- _Provided material_
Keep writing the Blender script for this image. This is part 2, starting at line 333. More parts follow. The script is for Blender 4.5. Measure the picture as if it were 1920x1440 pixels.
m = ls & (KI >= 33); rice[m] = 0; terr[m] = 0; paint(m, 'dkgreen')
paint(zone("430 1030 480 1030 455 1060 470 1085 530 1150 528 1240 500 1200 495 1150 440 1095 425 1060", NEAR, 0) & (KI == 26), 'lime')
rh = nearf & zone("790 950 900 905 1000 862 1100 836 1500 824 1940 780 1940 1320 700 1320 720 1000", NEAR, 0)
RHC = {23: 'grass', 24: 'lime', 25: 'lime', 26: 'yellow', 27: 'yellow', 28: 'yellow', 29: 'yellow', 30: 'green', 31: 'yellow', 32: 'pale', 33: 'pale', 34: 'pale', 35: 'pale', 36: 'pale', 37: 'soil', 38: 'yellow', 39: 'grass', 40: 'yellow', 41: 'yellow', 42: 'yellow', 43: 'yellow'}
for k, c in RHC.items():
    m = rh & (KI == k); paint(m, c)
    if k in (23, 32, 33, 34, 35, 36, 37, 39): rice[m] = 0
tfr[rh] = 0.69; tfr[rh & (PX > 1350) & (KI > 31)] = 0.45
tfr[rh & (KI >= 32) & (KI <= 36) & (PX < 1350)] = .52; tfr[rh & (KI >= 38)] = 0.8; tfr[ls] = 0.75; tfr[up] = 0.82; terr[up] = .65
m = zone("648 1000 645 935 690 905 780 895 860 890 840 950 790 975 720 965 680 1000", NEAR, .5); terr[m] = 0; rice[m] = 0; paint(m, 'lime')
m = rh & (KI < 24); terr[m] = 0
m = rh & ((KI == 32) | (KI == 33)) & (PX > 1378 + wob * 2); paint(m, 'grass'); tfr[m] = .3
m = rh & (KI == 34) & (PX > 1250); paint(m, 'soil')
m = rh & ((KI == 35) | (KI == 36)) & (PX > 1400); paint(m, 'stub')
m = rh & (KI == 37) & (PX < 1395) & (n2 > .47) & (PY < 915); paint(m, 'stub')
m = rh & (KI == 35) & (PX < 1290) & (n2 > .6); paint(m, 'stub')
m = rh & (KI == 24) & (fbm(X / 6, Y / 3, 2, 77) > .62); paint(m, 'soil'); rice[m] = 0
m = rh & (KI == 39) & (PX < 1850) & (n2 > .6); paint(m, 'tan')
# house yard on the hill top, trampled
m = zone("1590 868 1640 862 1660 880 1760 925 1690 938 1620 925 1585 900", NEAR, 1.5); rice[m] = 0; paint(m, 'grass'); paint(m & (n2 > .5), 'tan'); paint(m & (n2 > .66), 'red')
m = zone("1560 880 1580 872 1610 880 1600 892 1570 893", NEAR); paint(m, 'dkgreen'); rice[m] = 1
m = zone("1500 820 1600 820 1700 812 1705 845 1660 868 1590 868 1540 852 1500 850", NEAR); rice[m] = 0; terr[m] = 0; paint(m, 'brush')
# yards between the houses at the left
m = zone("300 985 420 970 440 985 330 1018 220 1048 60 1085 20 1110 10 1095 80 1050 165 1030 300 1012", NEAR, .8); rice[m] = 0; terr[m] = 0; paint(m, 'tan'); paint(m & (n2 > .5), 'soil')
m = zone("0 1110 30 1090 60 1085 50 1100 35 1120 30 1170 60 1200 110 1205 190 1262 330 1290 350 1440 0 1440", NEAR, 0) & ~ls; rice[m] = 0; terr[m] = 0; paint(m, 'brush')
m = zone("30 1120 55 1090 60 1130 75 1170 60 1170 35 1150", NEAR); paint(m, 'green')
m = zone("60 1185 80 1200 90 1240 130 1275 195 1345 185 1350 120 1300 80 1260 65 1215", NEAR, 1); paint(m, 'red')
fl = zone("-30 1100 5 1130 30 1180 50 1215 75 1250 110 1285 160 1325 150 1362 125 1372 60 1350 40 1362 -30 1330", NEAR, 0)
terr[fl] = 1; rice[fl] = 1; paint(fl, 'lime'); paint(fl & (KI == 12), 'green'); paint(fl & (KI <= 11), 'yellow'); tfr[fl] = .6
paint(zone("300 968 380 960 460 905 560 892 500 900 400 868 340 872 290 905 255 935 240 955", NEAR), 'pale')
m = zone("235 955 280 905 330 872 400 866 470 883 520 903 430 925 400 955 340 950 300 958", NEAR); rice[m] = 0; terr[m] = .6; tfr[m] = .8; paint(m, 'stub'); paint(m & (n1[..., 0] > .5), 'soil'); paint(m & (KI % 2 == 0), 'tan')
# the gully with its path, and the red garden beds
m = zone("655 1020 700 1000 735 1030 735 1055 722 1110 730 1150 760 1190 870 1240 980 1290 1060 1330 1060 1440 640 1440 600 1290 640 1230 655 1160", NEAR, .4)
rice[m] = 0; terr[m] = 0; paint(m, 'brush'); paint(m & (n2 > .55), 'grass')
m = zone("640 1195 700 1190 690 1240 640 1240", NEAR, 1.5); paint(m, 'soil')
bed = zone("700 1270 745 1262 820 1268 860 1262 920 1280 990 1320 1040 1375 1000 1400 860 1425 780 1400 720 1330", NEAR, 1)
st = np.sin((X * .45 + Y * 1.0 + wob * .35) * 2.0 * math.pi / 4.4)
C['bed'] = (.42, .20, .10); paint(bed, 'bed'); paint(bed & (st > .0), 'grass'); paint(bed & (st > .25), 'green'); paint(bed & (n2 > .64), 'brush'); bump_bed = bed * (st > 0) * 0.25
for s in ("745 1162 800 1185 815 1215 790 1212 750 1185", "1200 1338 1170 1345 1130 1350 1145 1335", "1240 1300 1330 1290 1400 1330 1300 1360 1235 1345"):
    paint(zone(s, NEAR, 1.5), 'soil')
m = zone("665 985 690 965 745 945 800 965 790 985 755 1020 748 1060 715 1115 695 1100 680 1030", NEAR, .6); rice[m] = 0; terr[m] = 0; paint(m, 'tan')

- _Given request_
Return the material in full, exactly as shown.

- _Problem solution_
Keep writing the Blender script for this image. This is part 2, starting at line 333. More parts follow. The script is for Blender 4.5. Measure the picture as if it were 1920x1440 pixels.
m = ls & (KI >= 33); rice[m] = 0; terr[m] = 0; paint(m, 'dkgreen')
paint(zone("430 1030 480 1030 455 1060 470 1085 530 1150 528 1240 500 1200 495 1150 440 1095 425 1060", NEAR, 0) & (KI == 26), 'lime')
rh = nearf & zone("790 950 900 905 1000 862 1100 836 1500 824 1940 780 1940 1320 700 1320 720 1000", NEAR, 0)
RHC = {23: 'grass', 24: 'lime', 25: 'lime', 26: 'yellow', 27: 'yellow', 28: 'yellow', 29: 'yellow', 30: 'green', 31: 'yellow', 32: 'pale', 33: 'pale', 34: 'pale', 35: 'pale', 36: 'pale', 37: 'soil', 38: 'yellow', 39: 'grass', 40: 'yellow', 41: 'yellow', 42: 'yellow', 43: 'yellow'}
for k, c in RHC.items():
    m = rh & (KI == k); paint(m, c)
    if k in (23, 32, 33, 34, 35, 36, 37, 39): rice[m] = 0
tfr[rh] = 0.69; tfr[rh & (PX > 1350) & (KI > 31)] = 0.45
tfr[rh & (KI >= 32) & (KI <= 36) & (PX < 1350)] = .52; tfr[rh & (KI >= 38)] = 0.8; tfr[ls] = 0.75; tfr[up] = 0.82; terr[up] = .65
m = zone("648 1000 645 935 690 905 780 895 860 890 840 950 790 975 720 965 680 1000", NEAR, .5); terr[m] = 0; rice[m] = 0; paint(m, 'lime')
m = rh & (KI < 24); terr[m] = 0
m = rh & ((KI == 32) | (KI == 33)) & (PX > 1378 + wob * 2); paint(m, 'grass'); tfr[m] = .3
m = rh & (KI == 34) & (PX > 1250); paint(m, 'soil')
m = rh & ((KI == 35) | (KI == 36)) & (PX > 1400); paint(m, 'stub')
m = rh & (KI == 37) & (PX < 1395) & (n2 > .47) & (PY < 915); paint(m, 'stub')
m = rh & (KI == 35) & (PX < 1290) & (n2 > .6); paint(m, 'stub')
m = rh & (KI == 24) & (fbm(X / 6, Y / 3, 2, 77) > .62); paint(m, 'soil'); rice[m] = 0
m = rh & (KI == 39) & (PX < 1850) & (n2 > .6); paint(m, 'tan')
# house yard on the hill top, trampled
m = zone("1590 868 1640 862 1660 880 1760 925 1690 938 1620 925 1585 900", NEAR, 1.5); rice[m] = 0; paint(m, 'grass'); paint(m & (n2 > .5), 'tan'); paint(m & (n2 > .66), 'red')
m = zone("1560 880 1580 872 1610 880 1600 892 1570 893", NEAR); paint(m, 'dkgreen'); rice[m] = 1
m = zone("1500 820 1600 820 1700 812 1705 845 1660 868 1590 868 1540 852 1500 850", NEAR); rice[m] = 0; terr[m] = 0; paint(m, 'brush')
# yards between the houses at the left
m = zone("300 985 420 970 440 985 330 1018 220 1048 60 1085 20 1110 10 1095 80 1050 165 1030 300 1012", NEAR, .8); rice[m] = 0; terr[m] = 0; paint(m, 'tan'); paint(m & (n2 > .5), 'soil')
m = zone("0 1110 30 1090 60 1085 50 1100 35 1120 30 1170 60 1200 110 1205 190 1262 330 1290 350 1440 0 1440", NEAR, 0) & ~ls; rice[m] = 0; terr[m] = 0; paint(m, 'brush')
m = zone("30 1120 55 1090 60 1130 75 1170 60 1170 35 1150", NEAR); paint(m, 'green')
m = zone("60 1185 80 1200 90 1240 130 1275 195 1345 185 1350 120 1300 80 1260 65 1215", NEAR, 1); paint(m, 'red')
fl = zone("-30 1100 5 1130 30 1180 50 1215 75 1250 110 1285 160 1325 150 1362 125 1372 60 1350 40 1362 -30 1330", NEAR, 0)
terr[fl] = 1; rice[fl] = 1; paint(fl, 'lime'); paint(fl & (KI == 12), 'green'); paint(fl & (KI <= 11), 'yellow'); tfr[fl] = .6
paint(zone("300 968 380 960 460 905 560 892 500 900 400 868 340 872 290 905 255 935 240 955", NEAR), 'pale')
m = zone("235 955 280 905 330 872 400 866 470 883 520 903 430 925 400 955 340 950 300 958", NEAR); rice[m] = 0; terr[m] = .6; tfr[m] = .8; paint(m, 'stub'); paint(m & (n1[..., 0] > .5), 'soil'); paint(m & (KI % 2 == 0), 'tan')
# the gully with its path, and the red garden beds
m = zone("655 1020 700 1000 735 1030 735 1055 722 1110 730 1150 760 1190 870 1240 980 1290 1060 1330 1060 1440 640 1440 600 1290 640 1230 655 1160", NEAR, .4)
rice[m] = 0; terr[m] = 0; paint(m, 'brush'); paint(m & (n2 > .55), 'grass')
m = zone("640 1195 700 1190 690 1240 640 1240", NEAR, 1.5); paint(m, 'soil')
bed = zone("700 1270 745 1262 820 1268 860 1262 920 1280 990 1320 1040 1375 1000 1400 860 1425 780 1400 720 1330", NEAR, 1)
st = np.sin((X * .45 + Y * 1.0 + wob * .35) * 2.0 * math.pi / 4.4)
C['bed'] = (.42, .20, .10); paint(bed, 'bed'); paint(bed & (st > .0), 'grass'); paint(bed & (st > .25), 'green'); paint(bed & (n2 > .64), 'brush'); bump_bed = bed * (st > 0) * 0.25
for s in ("745 1162 800 1185 815 1215 790 1212 750 1185", "1200 1338 1170 1345 1130 1350 1145 1335", "1240 1300 1330 1290 1400 1330 1300 1360 1235 1345"):
    paint(zone(s, NEAR, 1.5), 'soil')
m = zone("665 985 690 965 745 945 800 965 790 985 755 1020 748 1060 715 1115 695 1100 680 1030", NEAR, .6); rice[m] = 0; terr[m] = 0; paint(m, 'tan')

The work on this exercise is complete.